Thankfully, Lohrenz said, the clarity of objective on an aircraft carrier is easy: the safe launch and return of fighter jets. That’s it. Whether the crewman is doing laundry detail 17 levels below deck, stocking supplies in sick bay, or mopping the landing deck—every person knows that his or her work must support the safe operation of the jets.
Then Lohrenz pivoted her talk back to the TEC audience: Does everyone at your company know what its objectives are? “Would everyone have the same answer to the question, ‘What’s our purpose here?’” she asked. “If not, that’s a great leadership opportunity for you.”
That’s when I started making connections back to the ERM roundtable an hour before.
Stumbling Into ERM
The great misconception about enterprise risk management today is that ERM is a new thing that companies only now just are trying to adopt. It isn’t new. Companies have been managing risk since time immemorial. Most of them just didn’t manage their risks in any structured, formal manner.
Now we do have the technology to try ERM in that more structured approach. It’s a superb opportunity for compliance officers to apply your SOX or financial compliance experience to a much more complex risk environment.
So how do you do it? How do you succeed personally—because, let’s face it, this is an excellent career opportunity—and how do you get the whole company to succeed at ERM organizationally?
Start by applying Lohrenz’ dictum on focus.
Obviously a corporation will have several objectives rather than an aircraft carrier’s one. Still, the business must articulate what its objectives actually are. Employees have to know what the company wants to do. To this day, I’m surprised at how many companies struggle with that goal.
At the ERM breakfast, guest speaker Joseph DeVita (lead partner in the GRC technology practice for PwC) said enterprise risk management “drives efficiency and clarity of risks.” He’s correct, but think about the implication there. You cannot have clarity of risk until you have clarity of objective. Only when the company sets its objectives can you begin to assess the risks to achieving them, and then put controls in place to reduce those risks.
I would even go further than DeVita, and argue that this is why COSO has proposed a new ERM framework that replaces “risk tolerance” with “acceptable variation of performance.” A performance goal is an objective. Once you put it that way, ERM is more about building processes to detect when you might not hit your objective and prevent that from happening.
That’s how an organization can unclutter its thinking, to have better success with ERM or any performance goals, really. So how can a compliance professional apply the same principles personally?
Achieving Personal Success at ERM
The biggest challenge with ERM is that most business units simply don’t want to bother with it. They don’t see the value, they don’t understand the acronyms, and they don’t want to try something new. Lohrenz took that argument head-on.
“Fear of failure is one of the most universally paralyzing things we all suffer from,” she said. “When we’re afraid to fail, we pass up valuable opportunities simply because we’re afraid, and the vast majority of us under-estimate our ability to recover from failure. So we play it safe.”

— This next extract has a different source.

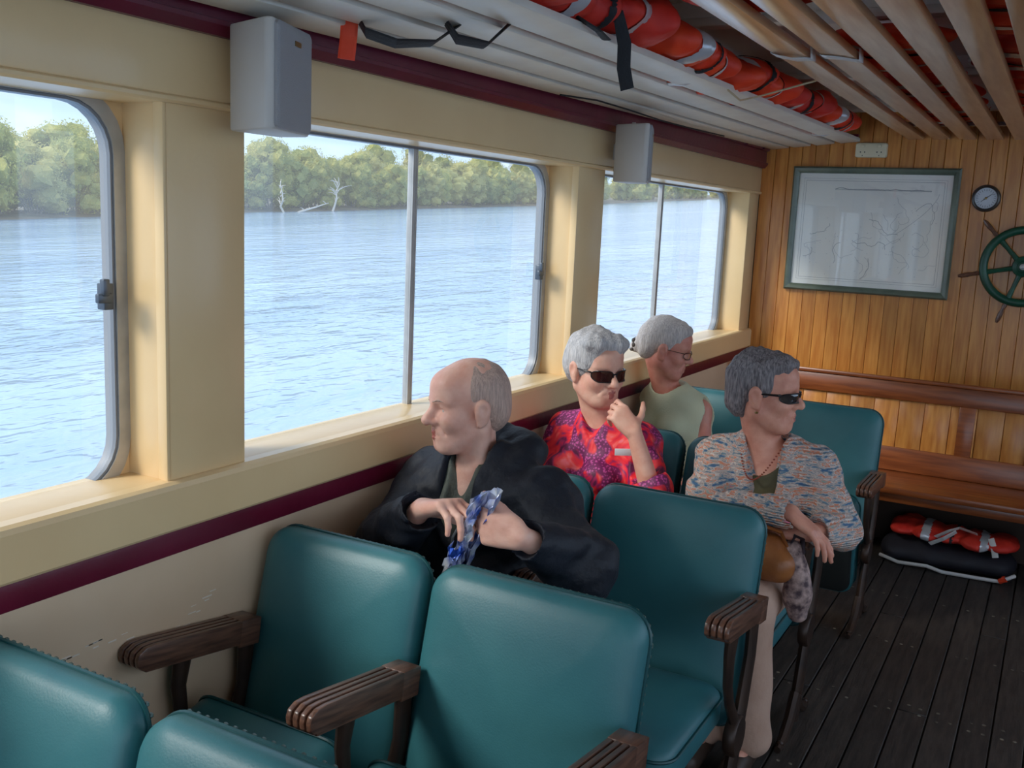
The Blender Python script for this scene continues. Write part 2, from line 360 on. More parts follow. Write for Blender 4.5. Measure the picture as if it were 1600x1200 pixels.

Anyone who champions ERM to other parts of the business is going to encounter that fear of failure—and if your senior leaders aren’t fully supportive of the effort, willing to start with incremental efforts that might need reboots and restarts, that fear won’t be misplaced. So as DeVita said, it starts with governance. The company must be clear in its objectives for the business overall, and for the ERM it wants to apply to help improve performance.
Then will come cynical response No. 2. “If you’re introducing something new to a system or a group who says, ‘This is the way we’ve always done it,’ there’s going be some resistance,” Lohrenz said. “Your job is to figure out how to meet them where they are and bring them on a path that’s a different journey for them.”
Frame ERM as a tool to improve business performance, and you’re much closer to meeting them where they are, winning them over, and succeeding.